◆ Exercise objective ◆
Print each line of the listing once more, precisely as given.

○ ○ ○ ○ ○ ○ ○

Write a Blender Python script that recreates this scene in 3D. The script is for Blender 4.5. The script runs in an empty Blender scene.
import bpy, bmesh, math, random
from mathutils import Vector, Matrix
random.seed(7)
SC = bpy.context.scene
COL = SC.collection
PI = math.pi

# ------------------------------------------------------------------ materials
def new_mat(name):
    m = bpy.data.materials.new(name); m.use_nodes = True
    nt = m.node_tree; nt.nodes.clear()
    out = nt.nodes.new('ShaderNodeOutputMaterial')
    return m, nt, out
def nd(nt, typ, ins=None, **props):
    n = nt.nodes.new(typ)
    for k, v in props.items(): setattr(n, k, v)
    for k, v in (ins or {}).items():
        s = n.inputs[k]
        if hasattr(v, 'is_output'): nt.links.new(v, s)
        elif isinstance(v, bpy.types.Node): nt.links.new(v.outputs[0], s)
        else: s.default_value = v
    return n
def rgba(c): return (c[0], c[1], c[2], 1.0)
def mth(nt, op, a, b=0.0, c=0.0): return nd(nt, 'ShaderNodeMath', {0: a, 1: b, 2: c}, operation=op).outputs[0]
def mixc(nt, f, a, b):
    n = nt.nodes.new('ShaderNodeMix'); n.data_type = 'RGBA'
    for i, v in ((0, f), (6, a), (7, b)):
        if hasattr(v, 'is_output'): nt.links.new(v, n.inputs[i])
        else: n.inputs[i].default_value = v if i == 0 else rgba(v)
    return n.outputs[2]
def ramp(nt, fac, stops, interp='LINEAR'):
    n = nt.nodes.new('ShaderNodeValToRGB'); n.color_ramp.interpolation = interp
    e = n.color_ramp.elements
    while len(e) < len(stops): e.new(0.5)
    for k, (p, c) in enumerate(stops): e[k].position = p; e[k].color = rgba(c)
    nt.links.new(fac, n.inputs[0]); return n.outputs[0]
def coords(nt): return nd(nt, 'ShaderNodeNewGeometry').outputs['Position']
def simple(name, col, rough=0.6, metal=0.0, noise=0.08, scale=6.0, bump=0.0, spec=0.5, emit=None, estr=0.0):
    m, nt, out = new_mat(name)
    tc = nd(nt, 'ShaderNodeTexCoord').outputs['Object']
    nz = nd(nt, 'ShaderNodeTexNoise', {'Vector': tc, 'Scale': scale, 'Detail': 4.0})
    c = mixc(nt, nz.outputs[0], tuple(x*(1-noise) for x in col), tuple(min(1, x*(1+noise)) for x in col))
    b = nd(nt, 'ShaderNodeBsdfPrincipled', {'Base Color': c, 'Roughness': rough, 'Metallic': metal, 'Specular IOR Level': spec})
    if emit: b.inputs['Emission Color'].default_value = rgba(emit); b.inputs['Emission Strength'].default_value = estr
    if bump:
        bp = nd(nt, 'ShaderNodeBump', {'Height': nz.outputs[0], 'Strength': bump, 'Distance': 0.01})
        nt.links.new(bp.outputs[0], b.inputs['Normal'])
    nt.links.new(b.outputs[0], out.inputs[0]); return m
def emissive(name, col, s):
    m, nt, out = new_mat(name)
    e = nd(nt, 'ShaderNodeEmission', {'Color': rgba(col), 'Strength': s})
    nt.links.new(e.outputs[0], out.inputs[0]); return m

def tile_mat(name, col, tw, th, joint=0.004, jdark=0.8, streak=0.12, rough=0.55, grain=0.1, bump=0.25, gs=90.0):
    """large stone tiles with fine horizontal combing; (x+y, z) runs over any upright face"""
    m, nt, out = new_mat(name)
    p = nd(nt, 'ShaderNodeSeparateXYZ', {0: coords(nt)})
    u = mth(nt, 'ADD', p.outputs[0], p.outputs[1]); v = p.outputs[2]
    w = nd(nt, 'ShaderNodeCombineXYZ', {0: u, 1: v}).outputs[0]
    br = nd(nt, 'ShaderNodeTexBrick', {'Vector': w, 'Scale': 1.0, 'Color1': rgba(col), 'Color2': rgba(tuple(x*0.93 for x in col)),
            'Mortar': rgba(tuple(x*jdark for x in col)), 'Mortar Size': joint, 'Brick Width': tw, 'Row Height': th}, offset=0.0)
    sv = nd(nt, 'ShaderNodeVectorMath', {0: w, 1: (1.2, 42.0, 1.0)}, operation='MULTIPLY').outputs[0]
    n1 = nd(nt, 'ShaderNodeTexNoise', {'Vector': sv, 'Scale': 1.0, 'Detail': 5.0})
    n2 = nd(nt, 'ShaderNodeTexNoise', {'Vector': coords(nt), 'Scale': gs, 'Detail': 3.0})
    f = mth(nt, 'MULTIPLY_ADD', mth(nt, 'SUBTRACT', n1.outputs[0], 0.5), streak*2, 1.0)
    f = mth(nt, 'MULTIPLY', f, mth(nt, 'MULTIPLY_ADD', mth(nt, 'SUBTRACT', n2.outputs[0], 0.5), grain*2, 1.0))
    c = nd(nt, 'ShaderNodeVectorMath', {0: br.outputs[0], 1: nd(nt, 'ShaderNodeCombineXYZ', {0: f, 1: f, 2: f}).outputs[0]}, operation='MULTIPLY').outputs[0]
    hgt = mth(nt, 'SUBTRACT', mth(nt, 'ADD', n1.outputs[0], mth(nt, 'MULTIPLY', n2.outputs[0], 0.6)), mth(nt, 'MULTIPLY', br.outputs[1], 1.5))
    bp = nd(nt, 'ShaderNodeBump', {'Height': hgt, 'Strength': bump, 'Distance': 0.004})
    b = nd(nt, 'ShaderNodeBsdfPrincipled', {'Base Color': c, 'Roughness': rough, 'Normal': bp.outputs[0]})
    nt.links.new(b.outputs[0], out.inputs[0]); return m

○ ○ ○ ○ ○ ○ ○

◆ Output of the exercise ◆
Write a Blender Python script that recreates this scene in 3D. The script is for Blender 4.5. The script runs in an empty Blender scene.
import bpy, bmesh, math, random
from mathutils import Vector, Matrix
random.seed(7)
SC = bpy.context.scene
COL = SC.collection
PI = math.pi

# ------------------------------------------------------------------ materials
def new_mat(name):
    m = bpy.data.materials.new(name); m.use_nodes = True
    nt = m.node_tree; nt.nodes.clear()
    out = nt.nodes.new('ShaderNodeOutputMaterial')
    return m, nt, out
def nd(nt, typ, ins=None, **props):
    n = nt.nodes.new(typ)
    for k, v in props.items(): setattr(n, k, v)
    for k, v in (ins or {}).items():
        s = n.inputs[k]
        if hasattr(v, 'is_output'): nt.links.new(v, s)
        elif isinstance(v, bpy.types.Node): nt.links.new(v.outputs[0], s)
        else: s.default_value = v
    return n
def rgba(c): return (c[0], c[1], c[2], 1.0)
def mth(nt, op, a, b=0.0, c=0.0): return nd(nt, 'ShaderNodeMath', {0: a, 1: b, 2: c}, operation=op).outputs[0]
def mixc(nt, f, a, b):
    n = nt.nodes.new('ShaderNodeMix'); n.data_type = 'RGBA'
    for i, v in ((0, f), (6, a), (7, b)):
        if hasattr(v, 'is_output'): nt.links.new(v, n.inputs[i])
        else: n.inputs[i].default_value = v if i == 0 else rgba(v)
    return n.outputs[2]
def ramp(nt, fac, stops, interp='LINEAR'):
    n = nt.nodes.new('ShaderNodeValToRGB'); n.color_ramp.interpolation = interp
    e = n.color_ramp.elements
    while len(e) < len(stops): e.new(0.5)
    for k, (p, c) in enumerate(stops): e[k].position = p; e[k].color = rgba(c)
    nt.links.new(fac, n.inputs[0]); return n.outputs[0]
def coords(nt): return nd(nt, 'ShaderNodeNewGeometry').outputs['Position']
def simple(name, col, rough=0.6, metal=0.0, noise=0.08, scale=6.0, bump=0.0, spec=0.5, emit=None, estr=0.0):
    m, nt, out = new_mat(name)
    tc = nd(nt, 'ShaderNodeTexCoord').outputs['Object']
    nz = nd(nt, 'ShaderNodeTexNoise', {'Vector': tc, 'Scale': scale, 'Detail': 4.0})
    c = mixc(nt, nz.outputs[0], tuple(x*(1-noise) for x in col), tuple(min(1, x*(1+noise)) for x in col))
    b = nd(nt, 'ShaderNodeBsdfPrincipled', {'Base Color': c, 'Roughness': rough, 'Metallic': metal, 'Specular IOR Level': spec})
    if emit: b.inputs['Emission Color'].default_value = rgba(emit); b.inputs['Emission Strength'].default_value = estr
    if bump:
        bp = nd(nt, 'ShaderNodeBump', {'Height': nz.outputs[0], 'Strength': bump, 'Distance': 0.01})
        nt.links.new(bp.outputs[0], b.inputs['Normal'])
    nt.links.new(b.outputs[0], out.inputs[0]); return m
def emissive(name, col, s):
    m, nt, out = new_mat(name)
    e = nd(nt, 'ShaderNodeEmission', {'Color': rgba(col), 'Strength': s})
    nt.links.new(e.outputs[0], out.inputs[0]); return m

def tile_mat(name, col, tw, th, joint=0.004, jdark=0.8, streak=0.12, rough=0.55, grain=0.1, bump=0.25, gs=90.0):
    """large stone tiles with fine horizontal combing; (x+y, z) runs over any upright face"""
    m, nt, out = new_mat(name)
    p = nd(nt, 'ShaderNodeSeparateXYZ', {0: coords(nt)})
    u = mth(nt, 'ADD', p.outputs[0], p.outputs[1]); v = p.outputs[2]
    w = nd(nt, 'ShaderNodeCombineXYZ', {0: u, 1: v}).outputs[0]
    br = nd(nt, 'ShaderNodeTexBrick', {'Vector': w, 'Scale': 1.0, 'Color1': rgba(col), 'Color2': rgba(tuple(x*0.93 for x in col)),
            'Mortar': rgba(tuple(x*jdark for x in col)), 'Mortar Size': joint, 'Brick Width': tw, 'Row Height': th}, offset=0.0)
    sv = nd(nt, 'ShaderNodeVectorMath', {0: w, 1: (1.2, 42.0, 1.0)}, operation='MULTIPLY').outputs[0]
    n1 = nd(nt, 'ShaderNodeTexNoise', {'Vector': sv, 'Scale': 1.0, 'Detail': 5.0})
    n2 = nd(nt, 'ShaderNodeTexNoise', {'Vector': coords(nt), 'Scale': gs, 'Detail': 3.0})
    f = mth(nt, 'MULTIPLY_ADD', mth(nt, 'SUBTRACT', n1.outputs[0], 0.5), streak*2, 1.0)
    f = mth(nt, 'MULTIPLY', f, mth(nt, 'MULTIPLY_ADD', mth(nt, 'SUBTRACT', n2.outputs[0], 0.5), grain*2, 1.0))
    c = nd(nt, 'ShaderNodeVectorMath', {0: br.outputs[0], 1: nd(nt, 'ShaderNodeCombineXYZ', {0: f, 1: f, 2: f}).outputs[0]}, operation='MULTIPLY').outputs[0]
    hgt = mth(nt, 'SUBTRACT', mth(nt, 'ADD', n1.outputs[0], mth(nt, 'MULTIPLY', n2.outputs[0], 0.6)), mth(nt, 'MULTIPLY', br.outputs[1], 1.5))
    bp = nd(nt, 'ShaderNodeBump', {'Height': hgt, 'Strength': bump, 'Distance': 0.004})
    b = nd(nt, 'ShaderNodeBsdfPrincipled', {'Base Color': c, 'Roughness': rough, 'Normal': bp.outputs[0]})
    nt.links.new(b.outputs[0], out.inputs[0]); return m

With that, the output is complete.